Mas como podemos realmente saber como era o clima na África há várias centenas de milhares de anos? O fundo do mar pode nos dizer, pois por esse motivo muito se sabe sobre o clima do passado.

"Utilizando amostras do Mediterrâneo, podemos ver como era o clima há milhões de anos. Camadas de sedimentos se formam no fundo do mar, e as pequenas moléculas nessas camadas podem nos dizer muito sobre como era o clima no passado", disse Lupien.

Mapa, vegetação, Saara
Mapa de vegetação da área incluída no estudo. Fonte: Lupien et al. (2023).

Com o tempo, novas camadas formam-se no fundo do mar com material soprado do norte da África para o mar, onde desce lentamente. O fundo marinho enterrado funciona como uma espécie de "diário de bordo" que revela o que aconteceu há centenas de milhares de anos.

Flutuações astronômicas que influenciam os períodos úmidos

Os períodos verdes em África ocorrem, como as eras glaciais nas latitudes setentrionais, devido a pequenas variações na órbita da Terra em torno do Sol, que desempenham um papel muito importante quando o Saara recebe mais precipitação.

O Saara atingiu o seu ponto mais verde há cerca de 2,1 milhões de anos. Neste caso, é muito provável que vários dos ciclos tenham coincidido para criar o referido ambiente. Isto se ajusta ao momento da migração do Homo erectus. Portanto, é muito provável que o clima tenha facilitado esta migração, destaca Lupien.

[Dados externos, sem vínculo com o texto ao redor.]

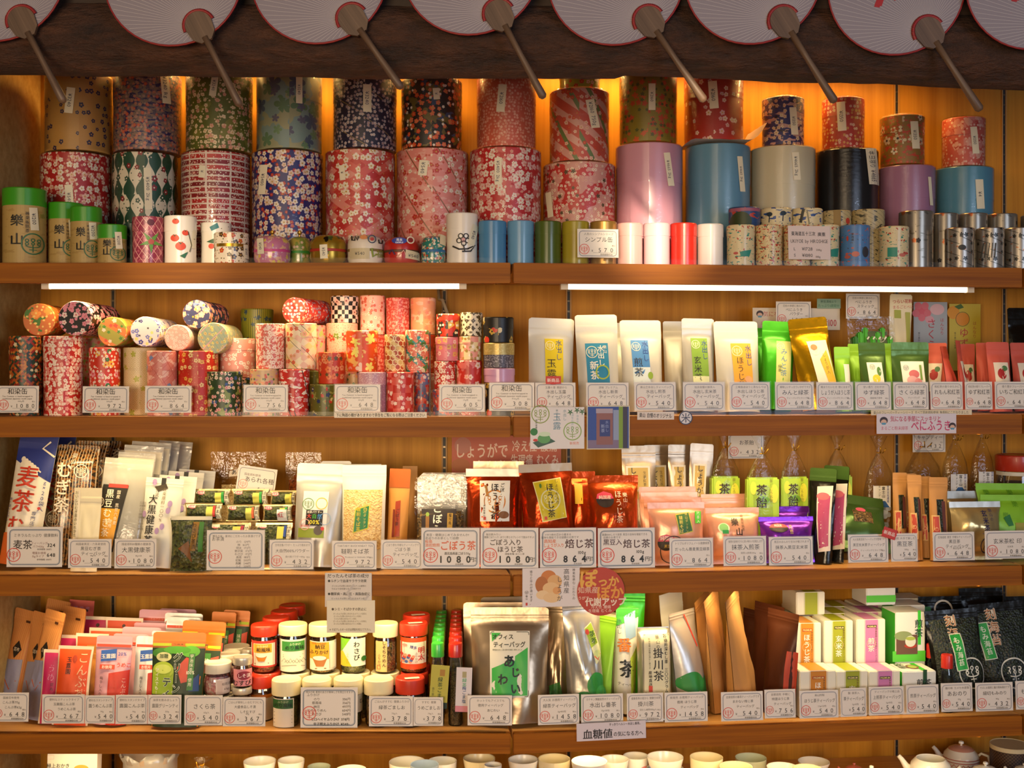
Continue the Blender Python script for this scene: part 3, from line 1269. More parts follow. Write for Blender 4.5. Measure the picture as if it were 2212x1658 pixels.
# fascia over the shelves and the closing board behind it
zf = at(400, 88, -.46)[0].z
b = MB()
b.box(-1.5, 1.5, -.46, -.41, zf, zf + .5, 'dark')
struct(b.build('trim_1'))
struct(slab('trim_2', False, -1.5, 1.5, -.41, -.02, 2.27, 2.29, 'board'))
struct(slab('trim_3', False, T0, -.049, -.02, DEPTH, 2.27, 2.29, 'board'))
struct(slab('trim_4', True, .002, TE, -.02, DEPTH, 2.27, 2.29, 'board'))

# bark-covered log
b = MB()
vs, fs, uv = [], [], []
NX, NA = 150, 36
for i in range(NX + 1):
    x = -1.4 + 2.8 * i / NX
    px = PCX + x / 2.18 * FPX
    yb_ = 163 - 3 * math.cos(px / 400) if px < 1350 else 160 + 29 * ((px - 1350) / 860)
    zb = (HOR - yb_) / FPX * 2.18 + CAM.z
    r0 = .066
    for k in range(NA):
        a = 6.28319 * k / NA
        r = r0 + .004 * nz(x * 5, math.cos(a) * 1.5, math.sin(a) * 1.5) + .0022 * nz(x * 22, math.cos(a) * 5, math.sin(a) * 5)
        vs.append((x, -.42 + r * math.cos(a), zb + .064 + r * math.sin(a)))
        uv.append((x, a))
for i in range(NX):
    for k in range(NA):
        fs.append((i * NA + k, i * NA + (k + 1) % NA, (i + 1) * NA + (k + 1) % NA, (i + 1) * NA + k))
b.add(vs, fs, 'bark', uv, True)
tag(b.build('log_beam'), 'dark bark-covered log beam running above the shelves behind the fans', 'beam')

# shelves: front lip and board are parts
WHERE = {1: 'topmost', 2: 'second', 3: 'third', 4: 'fourth', 5: 'lowest'}
for n in (1, 2, 3, 4, 5):
    for rt, t0, t1, side in ((False, T0 + .001, -.0035, 'plaster wall'), (True, .0035, T1, 'dark brown pouches'), (True, T1 + .005, TE, 'bay past the end seam')):
        z = SZ[n]
        nm = {False: 'in the bay with the plaster wall', True: 'in the bay with the white tea pouches' if t1 == T1 else 'past the seam at the far end'}[rt]
        root = thing('shelf', f'{WHERE[n]} orange-brown wooden shelf {nm}', 'shelf', bay(t0, 0, z, rt), (0, 0, BAY if rt else 0))
        m = MB()
        e = 0 if rt else .0455
        yb_ = DEPTH - .004
        pr = [(0, .0185), (t1 - t0 - e * .046, .0185), (t1 - t0 - e, yb_), (0, yb_)]
        m.add([(x, y, q) for q in (-.02, -.0002) for x, y in pr], [(3, 2, 1, 0), (4, 5, 6, 7), (0, 1, 5, 4), (1, 2, 6, 5), (2, 3, 7, 6), (3, 0, 4, 7)], 'board')
        m.build('board', root)
        m = MB()
        m.box(0, t1 - t0, 0, .018, -.044, 0, 'lip', .0015)
        m.build('front_lip', root)
        if n < 5 and t1 <= T1:
            k = MB()
            k.box(.01, t1 - t0 - .01, .003, .0045, 0, .011, 'clear')
            k.box(.01, t1 - t0 - .01, .0045, .03, 0, .0012, 'clear')
            k.build('clear_rail', root)

# slotted steel uprights on the back panel
for px, w in ((245, 'behind the barley tea bags'), (960, 'behind the ginger poster'), (1228, 'beside the first white pouch'), (1936, 'behind the kraft tea pouches'), (2168, 'behind the red lidded jar')):
    P, s = at(px, HOR, DEPTH)
    m = MB()
    m.box(-.007, -.0035, -.003, 0, .3, 2.26, '#a87c3c')
    m.box(.0035, .007, -.003, 0, .3, 2.26, '#a87c3c')
    m.box(-.0035, .0035, -.0012, 0, .3, 2.26, '#14110e')
    for i in range(75):
        z = .32 + i * .026
        m.box(-.003, .003, -.003, -.0011, z, z + .004, '#6a5c48/0.3/0.8')
    o = m.build('shelf_upright')
    o.location = (P.x, P.y - .0008, 0)
    o.rotation_euler.z = fr(px)
    tag(o, f'slotted steel shelf upright set in the back panel {w}', 'shelf upright')

# strip lamps under the shelves
def lamp(n, rt, ta, tb, la, lb, power, low, label):
    z = SZ[n] - .0205 if n else 2.2695
    dd = .06 if n else .3
    root = thing('strip_lamp', label, 'lamp', bay((ta + tb) / 2, dd, z, rt), (0, 0, BAY if rt else 0))
    L = tb - ta
    m = MB()
    hz = .020 if low else .009
    m.box(-L / 2, L / 2, -.012, .012, -hz, 0, '#e4d8c0', .001)
    m.build('housing', root)
    c = (la + lb) / 2 - (ta + tb) / 2
    h = (lb - la) / 2
    zt_ = -hz - .006
    m = MB()
    m.tube([(c - h, 0, zt_), (c + h, 0, zt_)], .0065, 'tube', 10)
    m.build('tube', root)
    for q in (c - h, c + h):
        m = MB()
        m.box(q - .008, q + .008, -.008, .008, -hz - .013, -hz, '#d8cdb8')
        m.build('socket', root)
    p = bay((la + lb) / 2, dd, z + zt_ - .008, rt)
    area('strip_light', p, p + Vector((0, .02, -.4)), lb - la, .012, power, WARM if n else (1.0, .55, .14), math.radians(140 if n else 180))
    return root


tp = lambda px: (at(px, HOR, .06)[0].x) / (CB if right(px) else 1)
WHERE[0] = 'hidden uppermost'
for n, pw, pr in ((0, 4.2, 4.2), (1, 2.3, 1.7), (2, 1.8, 1.9), (3, 2.3, 2.2), (4, 1.3, 1.3)):
    lamp(n, False, tp(40), tp(1080), tp(100), tp(1000), pw, n == 1, f'warm white strip lamp under the {WHERE[n]} shelf beside the plaster wall')
    lamp(n, True, tp(1130), tp(2170), tp(1225), tp(2100), pr, n == 1, f'warm white strip lamp under the {WHERE[n]} shelf of the bay with the white pouches')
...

“A Terra oscila um pouco na sua órbita em torno do Sol e é esta oscilação que cria flutuações climáticas a cada 21 mil anos e provoca o ‘período úmido africano’. A outra causa das flutuações é o formato da órbita da Terra em torno do Sol, já que em alguns períodos a órbita é mais elíptica e em outros mais redonda, causando flutuações com intervalo entre 100.000 e 400.000 anos", conclui Lupien.

Referência da notícia:

LUPIEN, R. et al. Low-frequency orbital variations controlled climatic and environmental cycles, amplitudes, and trends in northeast Africa during the Plio-Pleistocene. Communications Earth & Environment, v. 4, 2023.